A sudden flickering of lights. The cry of a random baby. The sound of someone’s voice in the wind, yet no one is there. Or just the feeling of a spirit’s presence.
As Halloween approaches and, as legend goes, the veil between the living and the dead becomes thinner, stories of experiences with ghosts, spirits and other paranormal entities start to surface. In the Twin Cities, many of those stories come from the American Swedish Institute, built between 1904 and 1908, and the Minneapolis Institute of Art, which opened in 1915.
Are these stories real or just figments of creative people’s imaginations? In a 2021 YouGov poll of 1,000 American adults, 41% of those polled said they believe ghosts exist.
ASI’s former chief operating officer Peggy Korsmo-Kennon remembered running out of her office one day when she saw a woman standing in front of former curator Curt Pederson’s desk.
“It was so vivid,” she said. “The woman had shoulder-length hair, a long midi-skirt on and a cardigan, like ‘70s style, and her back was to me,” she said. “So I pivoted, dropped my stuff on my desk and turned back around to talk with her, but she was gone.”
None of her colleagues had seen the woman. Korsmo-Kennon speculated the woman might have been a former Swedish language teacher.

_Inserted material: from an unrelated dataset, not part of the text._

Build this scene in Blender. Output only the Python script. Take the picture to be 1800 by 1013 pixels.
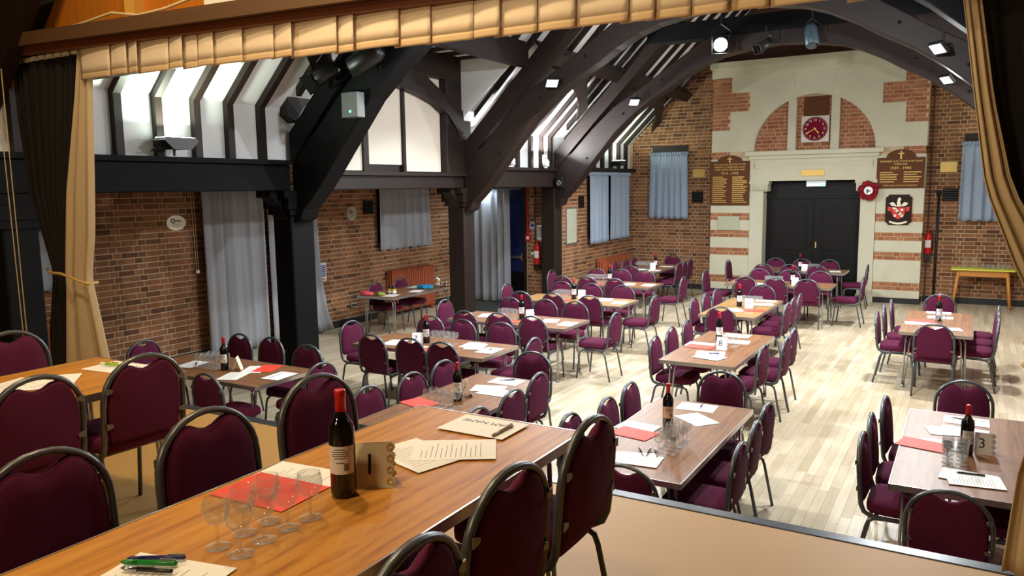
import bpy, bmesh, math, random
from mathutils import Vector, Matrix
random.seed(7)
PI = math.pi
S = bpy.context.scene
COL = S.collection
for o in list(bpy.data.objects):
    bpy.data.objects.remove(o)

# ------------------------------------------------------------------ camera
YAW, PITCH, ROLL = math.radians(30.611), math.radians(7.370), math.radians(-0.7723)
fwd = Vector((-math.sin(YAW)*math.cos(PITCH), math.cos(YAW)*math.cos(PITCH), -math.sin(PITCH)))
r0 = Vector((math.cos(YAW), math.sin(YAW), 0)); u0 = r0.cross(fwd)
rgt = math.cos(ROLL)*r0 + math.sin(ROLL)*u0
upv = -math.sin(ROLL)*r0 + math.cos(ROLL)*u0
cam = bpy.data.cameras.new('camera'); camo = bpy.data.objects.new('camera', cam); COL.objects.link(camo)
M = Matrix(((rgt.x, upv.x, -fwd.x, 0), (rgt.y, upv.y, -fwd.y, 0), (rgt.z, upv.z, -fwd.z, 2.3), (0, 0, 0, 1)))
camo.matrix_world = M
cam.sensor_width = 36.0; cam.lens = 1366.665/1800*36.0; cam.clip_start = 0.05; cam.clip_end = 100
S.camera = camo

# ------------------------------------------------------------------ world, exposure
w = bpy.data.worlds.new('world'); S.world = w; w.use_nodes = True
w.node_tree.nodes['Background'].inputs[0].default_value = (0.55, 0.6, 0.7, 1)
w.node_tree.nodes['Background'].inputs[1].default_value = 0.02
S.view_settings.view_transform = 'Standard'; S.view_settings.look = 'None'
S.view_settings.exposure = 0.0; S.view_settings.gamma = 1.0; S.view_settings.use_curve_mapping = False

def lamp(name, kind, loc, target, power, color, size=0.3, spot=None, blend=0.5, parent=None, size_y=None):
    L = bpy.data.lights.new(name, kind); L.energy = power; L.color = color
    if kind == 'AREA':
        L.size = size
        if size_y: L.shape = 'RECTANGLE'; L.size_y = size_y
    else:
        L.shadow_soft_size = size
    if kind == 'SPOT':
        L.spot_size = math.radians(spot or 90); L.spot_blend = blend
    o = bpy.data.objects.new(name, L); COL.objects.link(o)
    o.location = loc
    d = Vector(target) - Vector(loc)
    o.rotation_euler = d.to_track_quat('-Z', 'Y').to_euler()
    return o

COOL = (0.95, 0.985, 1.0); GREENISH = (0.86, 1.0, 0.80); WARM = (1.0, 0.74, 0.41)
FLOOD_W, UP_W, STAGE_W = 165.0, 150.0, 46.0
# LED floodlights fixed to the trusses, aimed down into the hall (their housings are built with the trusses)
FLOODS = []
for yy in (6.4, 9.93, 12.98):
    for sx in (-1, 1):
        FLOODS.append((-2.77 + sx*2.36, yy, 3.74, sx) if yy > 7 else (-2.77 + sx*1.7, yy, 4.12, sx))
for (x, y, z, sx) in FLOODS:
    lamp('floodlight_lamp', 'AREA', (x - sx*0.10, y - 0.16, z - 0.16), (x - sx*1.6, y - 0.9 if y > 7 else y + 2.2, 0.0), FLOOD_W, COOL, 0.20)
# uplighters standing on the wall plates, both sides of the hall
for (y, colr, k) in ((4.9, GREENISH, 0.5), (11.25, COOL, 1.2), (12.45, COOL, 1.2), (15.8, GREENISH, 0.32)):
    lamp('uplight_lamp', 'AREA', (-6.58, y, 2.86), (-5.9, y, 4.6), UP_W*k*0.5, colr, 0.16)
    lamp('uplight_lamp', 'AREA', (1.04, y, 2.86), (0.35, y, 4.6), UP_W*k*0.32, colr, 0.16)
# warm stage working lights above and behind the camera, plus one added fill
lamp('stage_lamp', 'AREA', (-2.7, 2.25, 4.6), (-2.5, 2.5, 0.8), STAGE_W*1.25, WARM, 0.16)
lamp('stage_lamp', 'AREA', (-1.9, 0.5, 4.6), (-1.9, 1.4, 0.8), STAGE_W*0.8, WARM, 0.3)
lamp('stage_lamp', 'AREA', (-2.8, -1.9, 3.7), (-1.7, 1.6, 1.4), STAGE_W*1.2, WARM, 0.35)  # added fill lamp, no known fitting; brightens the card and chair fronts
lamp('stage_lamp', 'AREA', (-4.6, 1.9, 4.6), (-4.4, 2.3, 0.8), STAGE_W*0.7, WARM, 0.2)
# small light over the aisle fire door
lamp('bulkhead_lamp', 'AREA', (-8.38, 13.12, 2.25), (-8.38, 13.2, 0.0), 6, (0.75, 0.9, 1.0), 0.25)

# ------------------------------------------------------------------ materials
def lin(c):
    c = c/255.0
    return c/12.92 if c <= 0.04045 else ((c+0.055)/1.055)**2.4
def rgb(r, g, b): return (lin(r), lin(g), lin(b), 1.0)
MATS = {}
def newmat(name):
    m = bpy.data.materials.new(name); m.use_nodes = True
    nt = m.node_tree; b = nt.nodes['Principled BSDF']
    MATS[name] = m
    return m, nt, b
def setc(b, col, rough=0.6, metal=0.0, spec=0.5):
    b.inputs['Base Color'].default_value = col; b.inputs['Roughness'].default_value = rough
    b.inputs['Metallic'].default_value = metal; b.inputs['Specular IOR Level'].default_value = spec
def mixcol(nt, fac, a, b_):
    n = nt.nodes.new('ShaderNodeMix'); n.data_type = 'RGBA'
    n.inputs[6].default_value = a; n.inputs[7].default_value = b_
    nt.links.new(fac, n.inputs[0]); return n
def noise(nt, scale, detail=3, rough=0.5, vec=None, sc=None):
    n = nt.nodes.new('ShaderNodeTexNoise'); n.inputs['Scale'].default_value = scale
    n.inputs['Detail'].default_value = detail; n.inputs['Roughness'].default_value = rough
    tc = nt.nodes.new('ShaderNodeTexCoord')
    if sc:
        mp = nt.nodes.new('ShaderNodeMapping'); mp.inputs['Scale'].default_value = sc
        nt.links.new(tc.outputs[vec or 'Object'], mp.inputs[0]); nt.links.new(mp.outputs[0], n.inputs['Vector'])
    else:
        nt.links.new(tc.outputs[vec or 'Object'], n.inputs['Vector'])
    return n
def ramp(nt, fac, stops):
    n = nt.nodes.new('ShaderNodeValToRGB'); cr = n.color_ramp
    while len(cr.elements) < len(stops): cr.elements.new(0.5)
    for e, (p, c) in zip(cr.elements, stops): e.position = p; e.color = c
    nt.links.new(fac, n.inputs[0]); return n
def bump(nt, b, h, strength=0.2, dist=0.01):
    n = nt.nodes.new('ShaderNodeBump'); n.inputs['Strength'].default_value = strength; n.inputs['Distance'].default_value = dist
    nt.links.new(h, n.inputs['Height']); nt.links.new(n.outputs[0], b.inputs['Normal'])
def plain(name, col, rough=0.6, metal=0.0, var=0.12, scale=8, bmp=0.0, spec=0.5, sc=None):
    m, nt, b = newmat(name); setc(b, col, rough, metal, spec)
    if var:
        n = noise(nt, scale, 4, 0.55, sc=sc)
        d = tuple(c*(1-var) for c in col[:3])+(1,); l = tuple(min(1, c*(1+var)) for c in col[:3])+(1,)
        mx = mixcol(nt, n.outputs['Fac'], d, l); nt.links.new(mx.outputs[2], b.inputs['Base Color'])
        if bmp: bump(nt, b, n.outputs['Fac'], bmp, 0.004)
    return m
def emit(name, col, strength):
    m, nt, b = newmat(name); setc(b, col, 0.4)
    b.inputs['Emission Color'].default_value = col; b.inputs['Emission Strength'].default_value = strength
    return m
def brickmat(name, stops, per_object, rough=0.85):
    m, nt, b = newmat(name); setc(b, stops[0][1], rough, 0, 0.3)
    if per_object:
        oi = nt.nodes.new('ShaderNodeObjectInfo'); fac = oi.outputs['Random']
    else:
        g = nt.nodes.new('ShaderNodeNewGeometry'); fac = g.outputs['Random Per Island']
    rp = ramp(nt, fac, stops)
    n = noise(nt, 14, 4, 0.6, 'Object'); 
    g2 = nt.nodes.new('ShaderNodeNewGeometry'); nt.links.new(g2.outputs['Position'], n.inputs['Vector'])
    mx = nt.nodes.new('ShaderNodeMix'); mx.data_type = 'RGBA'; mx.blend_type = 'MULTIPLY'; mx.inputs[0].default_value = 1.0
    r2 = ramp(nt, n.outputs['Fac'], [(0.25, (0.72, 0.72, 0.72, 1)), (0.75, (1.2, 1.2, 1.2, 1))])
    nt.links.new(rp.outputs[0], mx.inputs[6]); nt.links.new(r2.outputs[0], mx.inputs[7])
    nt.links.new(mx.outputs[2], b.inputs['Base Color'])
    bump(nt, b, n.outputs['Fac'], 0.35, 0.006)
    return m
BR = [(0.0, rgb(88, 58, 40)), (0.2, rgb(116, 76, 50)), (0.5, rgb(138, 91, 60)), (0.8, rgb(150, 101, 66)), (1.0, rgb(126, 91, 66))]
brickmat('brick_piece', BR, True); brickmat('brick_mass', BR, False)
BQ = [(0.0, rgb(142, 88, 60)), (0.5, rgb(160, 103, 71)), (1.0, rgb(170, 117, 83))]
brickmat('quoin_brick', BQ, True)
plain('mortar', rgb(190, 168, 136), 0.95, var=0.2, scale=6, bmp=0.3)
plain('mortar_pale', rgb(196, 170, 138), 0.95, var=0.12, scale=6)
plain('stone', rgb(196, 192, 168), 0.85, var=0.10, scale=3, bmp=0.15)
plain('plaster', rgb(228, 230, 232), 0.8, var=0.04, scale=2)
plain('panel_cream', rgb(226, 218, 204), 0.6, var=0.03, scale=2)
plain('timber', rgb(34, 23, 19), 0.5, spec=0.3, var=0.35, scale=5, bmp=0.15, sc=(1, 1, 6))
plain('timber_y', rgb(34, 23, 20), 0.5, spec=0.3, var=0.35, scale=5, bmp=0.15, sc=(6, 0.6, 6))
plain('black_paint', rgb(13, 14, 16), 0.6, var=0.2, scale=4, spec=0.12)
plain('door_black', rgb(20, 18, 17), 0.45, var=0.25, scale=5, spec=0.2)
plain('door_blue', rgb(24, 34, 78), 0.4, var=0.1)
plain('skirting', rgb(30, 27, 24), 0.6, var=0.3, scale=6)
plain('gable_board', rgb(86, 50, 36), 0.6, var=0.25, scale=5, sc=(0.4, 1, 8))
plain('stage_floor', rgb(176, 134, 68), 0.55, var=0.07, scale=60)
plain('stage_nosing', rgb(70, 74, 80), 0.32, 0.55, var=0.5, scale=60)
plain('stage_wall', rgb(120, 96, 72), 0.8, var=0.1)
plain('proscenium_red', rgb(128, 44, 26), 0.7, var=0.2, scale=5)  # brick red and the warm light falling on it, both in this colour
plain('varnished_board', rgb(196, 118, 36), 0.4, var=0.22, scale=4, sc=(6, 6, 0.5))
plain('varnished_stud', rgb(222, 170, 84), 0.45, var=0.12, scale=4, sc=(6, 6, 0.5))
plain('beam_brown', rgb(92, 66, 46), 0.5, var=0.2, scale=4, sc=(0.3, 4, 6))
plain('beam_red', rgb(96, 50, 24), 0.45, var=0.2, scale=4, sc=(0.3, 4, 6))
plain('valance_cloth', rgb(228, 213, 194), 0.9, var=0.05, scale=30)
plain('valance_hem', rgb(204, 178, 144), 0.9, var=0.05, scale=30)
plain('beige_drape', rgb(194, 176, 148), 0.9, var=0.06, scale=20)
plain('black_drape', rgb(20, 16, 15), 0.95, var=0.3, scale=12)
plain('grey_drape', rgb(150, 152, 158), 0.85, var=0.05, scale=30)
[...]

Nadya Goncharova, food and beverage director for Fika Café, had an experience at Turnblad Mansion. It was 2018, and she was working a party on the second floor and was stationed in a room that used to be a dressing room. The mirrors on the doors were covered with life-size photos as part of Swedish fashion designer Gudrun Sjödén’s exhibition. Suddenly, one fell on her head. She and her colleague looked at each other, puzzled. She put it back up, figuring it was an accident.
“I’m not touching anything and then the photo comes down and hits me again on my head, and at that point we were like, ‘This is so strange,’” she said. “But what I realized was that the photo was covering that mirror and, you know, ghosts like the mirrors, like a different reality.